Quake parents unbowed in pressing complaints

Grieving Chinese parents said on Wednesday they will press forward with protests against officials they blame for schools that toppled in a devastating earthquake a day after police sought to silence complaints.

The quake centred in southwest China's Sichuan province has killed 69,107 people with many thousands missing and likely dead, according to the latest official figures. Many parents of the 9,000 or more children killed blame flimsy schools and the officials who they claim ignored building safety rules.

In Dujiangyan, a small city near the Sichuan province capital Chengdu, some of those parents vowed to keep up their complaints a day after police prevented some 150 of them from seeking to lodge a lawsuit over a collapsed middle school.

"The government has said it will address our complaints, but the officials are too corrupt to actually do anything," said Zhao Deqin, a mother whose 15-year-old twin daughters, Yajia and Yaqi, attended the Juyuan Middle School and were in a building of classrooms that collapsed, killing hundreds of pupils.

"Many lawyers have offered to help us, and we're going to certainly sue the government and the school."

Officials have said more than 200 children at the school died, but parents say 400 or more may have been killed and pointed out that apartments nearby stayed upright while the school building fell. With China's "one-child" population controls, many parents lost their only offspring.
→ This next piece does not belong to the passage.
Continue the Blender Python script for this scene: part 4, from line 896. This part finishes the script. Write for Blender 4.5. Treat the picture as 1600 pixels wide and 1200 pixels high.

On Wednesday, the area around the school was guarded by troops. One tearful couple nearby said their son had died there in the quake and today would have been his 16th birthday.

"We'd like to file a lawsuit," said the man, surnamed Zheng, who showed his late son's identity card. "It's all this tofu dregs building," he said, using a Chinese phrase for shoddy construction.

In past days, some Chinese newspapers have reported on the many schools that fell, citing experts who have blamed brittle concrete, thin or non-existent steel reinforcement and improperly positioned pillars.

But the protests by parents have not been reported locally, and efforts by officials to discourage foreign reporters talking to parents underscore the sensitivity of the school issue when the government wants the focus on massive relief efforts for millions of displaced people.

"This is going to be a touchstone issue that brings together questions about how to deal with the quake aftermath - accountability, the public interest and compensation," Xu Wu, a former Chinese journalist and now a public relations expert at Arizona State University, said of the schools.

"Normally four to five weeks after a disaster, relatives of victims recover from the initial shock and become more demanding and questioning. I think that will start happening."

In Beijing, lawyers have held meetings on the rights of quake victims and issued calls for a thorough inquiry into the schools.

"That it was school rooms that collapsed first in the earthquake is a national disgrace," rights campaigner Xu Zhiyong told a recent forum, according to a transcript seen by Reuters.

Relief workers continued to search for a crashed military helicopter and guard against dangerous quake lakes. There were 19 people aboard the aircraft, including 10 injured quake survivors.

Troops and disaster officials have also been seeking to defuse threats from the more than 30 unstable "quake lakes" created by quake-caused landslides choking rivers and endangering hundreds of thousands of people downstream.

Authorities must be on high alert against lightning attacks on tents and pre-fabricated housing units, which had been going up across the region sheltering millions of homeless quake refugees, the centre said on its website (www.nmc.gov.cn).